Challenger found 29% of workers at surveyed companies are in the office two days a week, 26% for three days and 13% for four days.

Mortgage Applications Decline

Mortgage application volume for the week ended May 12 decreased 5.7% from the prior week, the latest turn in what’s become an up-and-down pattern for home loan demand as interest rates have also been fluctuating in recent weeks, according to the latest survey by the Mortgage Bankers Association.

“Mortgage application activity slowed, as most mortgage rates in the survey increased, with the 30-year fixed rate jumping nine basis points to its highest level in two months at 6.57%,” Joel Kan, the trade group’s deputy chief economist, said in a statement Wednesday.

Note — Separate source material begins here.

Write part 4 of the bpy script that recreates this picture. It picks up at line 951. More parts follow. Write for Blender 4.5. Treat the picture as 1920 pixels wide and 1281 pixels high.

“Purchase applications decreased 5% to its slowest paced in a month, as buyers remain wary of this rate volatility, but also as for-sale inventory in many parts of the country remains scarce.” Purchase applications were down 26% from year-earlier levels, as other analysts note that prospective buyers including apartment renters are still waiting for lower home pricing and mortgage rates before committing to purchase a house.

The mortgage banker group reported that refinance applications declined 8% from the prior week and were down 43% from the comparable week of 2022.